JJB Sports seems to have succeeded this week in its bid to escape bankruptcy through a company voluntary arrangement (CVA), obtaining the required approval of more than 75 percent of its unsecured creditors and more than 50 percent its shareholders.
Landlords and other unsecured creditors voted Monday to approve JJB’s CVA, which included arrangements for the company to pay reduced rents on about 140 JJB stores that have been closed, ending those leases, and to make monthly rent payments instead of quarterly ones for the remaining 250 or so open stores. Because of the agreement, JJB and its subsidiary Blane Leisure will not go into administration, the British equivalent of Chapter 11 bankruptcy.
JJB’s shareholders then met yesterday. Those present or who voted by proxy, whose identity is still a mystery, passed the CVA deal with 99.94 percent of the vote. They also approved a resolution granting warrants to Lloyds Banking Group as security for a medium-term loan of £25 million (€27.8m-$36.8m). If exercised, the warrants would give Lloyds 5 percent of JJB’s equity.
Assuming that none of the shareholders challenge the CVA in court during a 28-day “challenge period” ending around May 28, JJB would be the first listed company to use such an agreement to successfully avoid bankruptcy. It will provide a short-term £25 million loan from Barclays in addition to the money from Lloyds, and the company has said these funds will safely get it through the rest of the fiscal year ending in January 2010. The company had written a clause into the CVA that the creditors’ vote would outweigh that of the shareholders.

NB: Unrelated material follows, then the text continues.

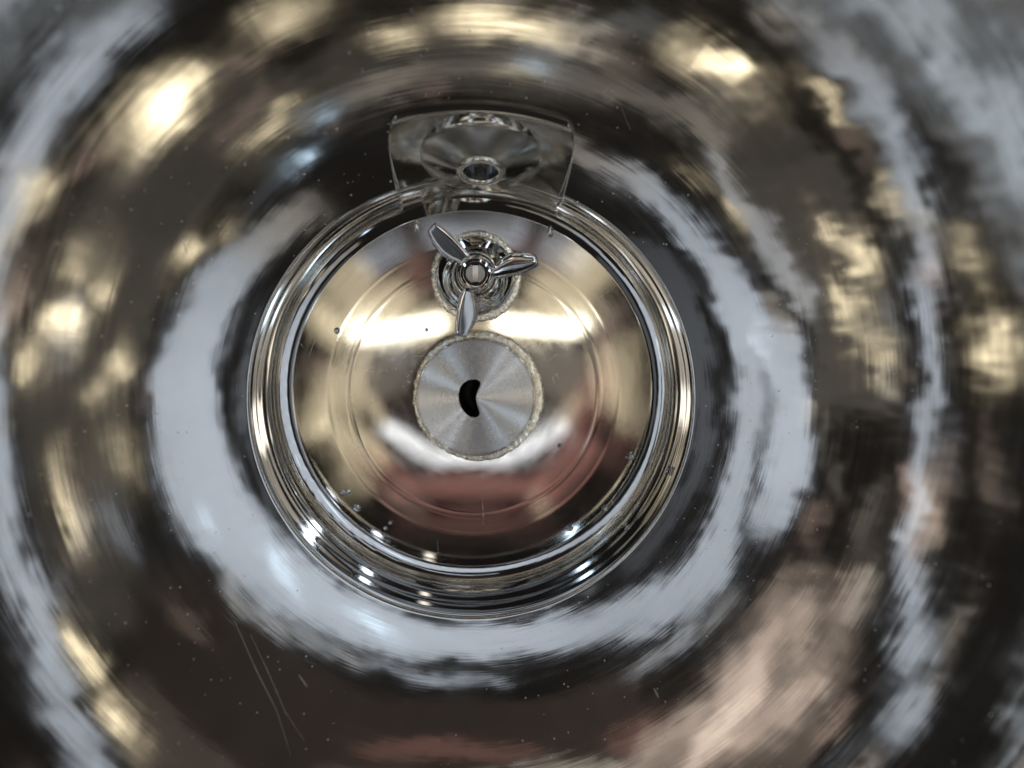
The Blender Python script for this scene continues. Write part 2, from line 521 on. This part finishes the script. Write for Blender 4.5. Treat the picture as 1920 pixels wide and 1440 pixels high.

Separately, Dave Whelan, who bought 53 of JJB’s gyms and their 52 connected shops in March, is said to be interested in buying also the company’s rights to the Slazenger brand for golf, cricket and tennis equipment, as well as a helicopter owned by JJB that is said to be worth about £1 million (€1.1m-$1.5m). JJB sold a newer helicopter early this year for £4 million. It bought the rights to Slazenger, a brand started in 1881, from Sports World International (now Sports Direct International) in 2006 for £10 million.